A chat with the director of WITCH

Garret Storms asks:
Witch is inspired by and loosely based on a play from the early 1600’s called The Witch of Edmonton. Our playwright, Jen Silverman, has set this adaptation “then-ish” but, despite the play’s time period, has written the dialogue to be quite contemporary and immediate. In many ways, this play functions by having its feet firmly planted in opposing forces: past and present, comedy and drama, truth and fiction, magical and secular. Without giving too much away, what do you find to be the most exciting aspects of working on a mercurial piece like this that encompasses many contradictory things at once?

Kara-Lynn Vaeni answers:
Hmmmmm. Well, the answer that comes to mind right away is that I love working on any Jen Silverman play PERIOD. She writes about topics that I personally find Very Important while also being scary and exhausting to continue to think about in the abstract or in my actual personal life.

For example, I would say one thing Witch deals with is the dehumanization of women by men as a (very successful) way to access and retain power.

So if we just go ahead and say, “this play has feminism at its core”---well, that’s a Very Important topic for me. But also? It’s been Very Important for decades and it never seems to be quite solved. And it’s scary and exhausting feeling like, “we’re never going to be able to put the need for feminism to bed because treating women as less than men somehow never seems to go out of style, somewhere in the world.”

BUT— I would say this play has feminism at its core, because that’s very often what I think is at the core of many things.

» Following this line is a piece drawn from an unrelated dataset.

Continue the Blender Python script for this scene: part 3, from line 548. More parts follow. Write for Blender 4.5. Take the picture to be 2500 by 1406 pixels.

I think another person might say this play is about how to raise a boy into a man and keep him safe when you are a single father. Another person might say it’s about how to get out of poverty. Someone else might say it’s a fun piece about the devil falling in love with a witch who isn’t a witch. Evan Michael Woods (who plays Cuddy) would definitely say it’s mostly a play about being the Best Morris Dancer Ever.

But ALL those people would say that this play is a delight! Because that’s the thing about Jen’s plays — they deal with difficult questions through magic! And spectacle! And humor! And treating every character fairly so even if you vehemently disagree with what they say or do, you totally understand why they need to say and do it. (Which is such a rarity in the actual world right now.)

Finally, specific to Witch being a delight, Jen sets up an expectation by putting everyone in period clothing and then smashes it (they all speak like it’s 2022) with delightful results! And you can try to put words to why she did that, and what she wants us to think about by doing it — or you can just roll with it and enjoy. And you will have a great experience either way. She keeps us guessing the whole time and I love trying to keep up with her.